# start of Available data

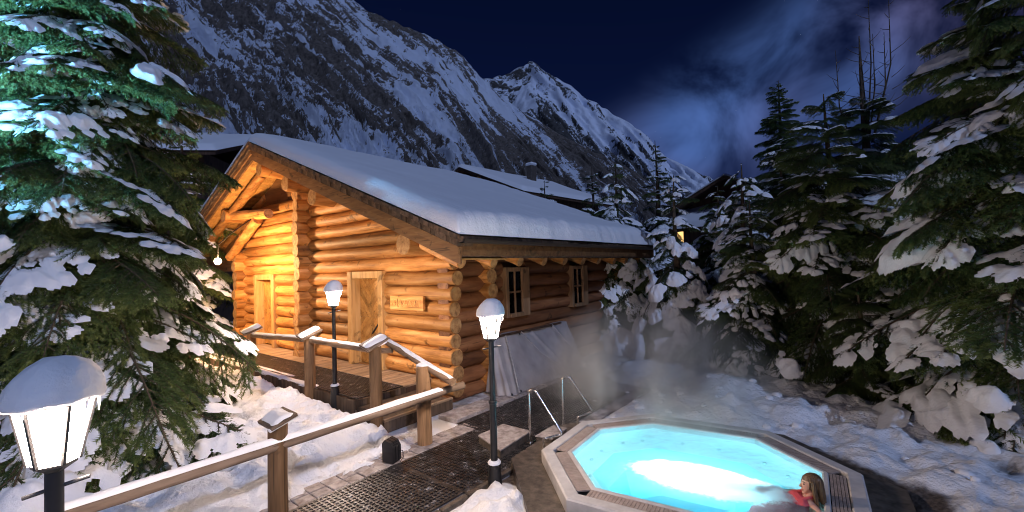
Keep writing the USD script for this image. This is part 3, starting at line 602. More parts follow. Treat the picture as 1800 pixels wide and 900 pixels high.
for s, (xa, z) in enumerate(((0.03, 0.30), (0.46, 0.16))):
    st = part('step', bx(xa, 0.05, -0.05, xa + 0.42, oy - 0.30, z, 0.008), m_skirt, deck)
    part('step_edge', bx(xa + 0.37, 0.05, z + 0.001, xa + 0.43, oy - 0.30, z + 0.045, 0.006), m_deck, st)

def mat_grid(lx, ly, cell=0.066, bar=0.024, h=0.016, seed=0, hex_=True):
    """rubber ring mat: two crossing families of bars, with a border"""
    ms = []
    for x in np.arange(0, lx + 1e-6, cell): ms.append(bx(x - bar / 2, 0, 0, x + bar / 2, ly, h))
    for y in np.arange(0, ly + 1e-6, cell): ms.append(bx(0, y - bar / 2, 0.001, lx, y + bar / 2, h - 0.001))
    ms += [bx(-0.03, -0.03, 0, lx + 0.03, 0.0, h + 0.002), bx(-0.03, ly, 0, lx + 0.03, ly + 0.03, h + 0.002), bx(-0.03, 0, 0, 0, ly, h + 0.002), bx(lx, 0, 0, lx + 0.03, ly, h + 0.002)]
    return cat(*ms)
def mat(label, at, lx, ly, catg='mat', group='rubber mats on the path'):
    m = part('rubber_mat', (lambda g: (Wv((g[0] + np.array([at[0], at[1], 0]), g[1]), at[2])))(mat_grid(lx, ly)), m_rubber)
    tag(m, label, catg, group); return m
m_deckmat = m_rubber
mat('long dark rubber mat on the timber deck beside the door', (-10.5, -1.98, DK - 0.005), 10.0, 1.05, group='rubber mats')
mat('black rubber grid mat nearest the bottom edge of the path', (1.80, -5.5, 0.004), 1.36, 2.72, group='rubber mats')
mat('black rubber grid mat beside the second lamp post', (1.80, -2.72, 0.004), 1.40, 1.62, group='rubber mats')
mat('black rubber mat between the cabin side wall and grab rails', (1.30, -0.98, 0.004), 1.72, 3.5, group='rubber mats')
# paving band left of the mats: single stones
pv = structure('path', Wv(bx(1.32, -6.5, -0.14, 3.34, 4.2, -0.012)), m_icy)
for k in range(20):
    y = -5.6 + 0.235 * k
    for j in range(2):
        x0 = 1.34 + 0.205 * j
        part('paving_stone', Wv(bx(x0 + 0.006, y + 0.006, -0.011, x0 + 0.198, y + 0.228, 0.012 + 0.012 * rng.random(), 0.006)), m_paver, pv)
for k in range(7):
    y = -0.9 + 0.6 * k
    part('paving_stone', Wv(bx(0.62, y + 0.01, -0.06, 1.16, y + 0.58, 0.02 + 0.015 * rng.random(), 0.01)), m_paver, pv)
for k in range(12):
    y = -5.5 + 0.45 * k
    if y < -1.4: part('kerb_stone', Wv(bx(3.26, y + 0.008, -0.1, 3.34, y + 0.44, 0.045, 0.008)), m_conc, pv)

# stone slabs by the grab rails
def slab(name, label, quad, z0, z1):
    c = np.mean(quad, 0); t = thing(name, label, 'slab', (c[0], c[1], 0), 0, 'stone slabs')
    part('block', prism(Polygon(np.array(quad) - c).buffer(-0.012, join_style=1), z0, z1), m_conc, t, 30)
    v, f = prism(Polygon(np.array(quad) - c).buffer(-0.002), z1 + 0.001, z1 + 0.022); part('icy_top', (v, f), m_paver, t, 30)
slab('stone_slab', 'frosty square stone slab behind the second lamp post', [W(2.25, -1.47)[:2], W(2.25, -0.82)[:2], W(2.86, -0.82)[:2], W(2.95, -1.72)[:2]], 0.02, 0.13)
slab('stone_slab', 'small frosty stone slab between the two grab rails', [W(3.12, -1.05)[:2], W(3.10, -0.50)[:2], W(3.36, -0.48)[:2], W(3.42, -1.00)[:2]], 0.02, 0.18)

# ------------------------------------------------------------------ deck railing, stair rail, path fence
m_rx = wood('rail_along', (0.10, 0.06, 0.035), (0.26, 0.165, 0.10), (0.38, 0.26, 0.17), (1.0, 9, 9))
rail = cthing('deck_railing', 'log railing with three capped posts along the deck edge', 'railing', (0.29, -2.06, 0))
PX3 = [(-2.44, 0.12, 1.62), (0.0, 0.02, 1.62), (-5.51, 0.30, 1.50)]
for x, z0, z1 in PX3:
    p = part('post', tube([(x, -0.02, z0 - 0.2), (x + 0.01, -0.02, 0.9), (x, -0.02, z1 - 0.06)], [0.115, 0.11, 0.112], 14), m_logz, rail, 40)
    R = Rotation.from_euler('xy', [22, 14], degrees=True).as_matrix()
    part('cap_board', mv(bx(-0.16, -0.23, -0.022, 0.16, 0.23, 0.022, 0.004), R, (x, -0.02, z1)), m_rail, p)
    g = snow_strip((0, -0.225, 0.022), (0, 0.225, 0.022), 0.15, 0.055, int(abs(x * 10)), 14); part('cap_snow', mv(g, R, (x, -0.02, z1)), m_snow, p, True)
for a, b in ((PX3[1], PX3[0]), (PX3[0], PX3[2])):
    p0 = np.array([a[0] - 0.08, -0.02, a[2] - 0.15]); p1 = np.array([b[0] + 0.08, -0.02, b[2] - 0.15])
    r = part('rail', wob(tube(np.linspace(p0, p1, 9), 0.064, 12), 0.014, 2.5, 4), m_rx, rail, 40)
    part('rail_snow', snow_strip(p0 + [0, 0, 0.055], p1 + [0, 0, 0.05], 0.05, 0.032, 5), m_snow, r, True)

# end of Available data

Leave the pictures out and please restate exactly the lines running from the start of the material through the one with "for s, (xa, z)".

Keep writing the USD script for this image. This is part 3, starting at line 602. More parts follow. Treat the picture as 1800 pixels wide and 900 pixels high.
for s, (xa, z) in enumerate(((0.03, 0.30), (0.46, 0.16))):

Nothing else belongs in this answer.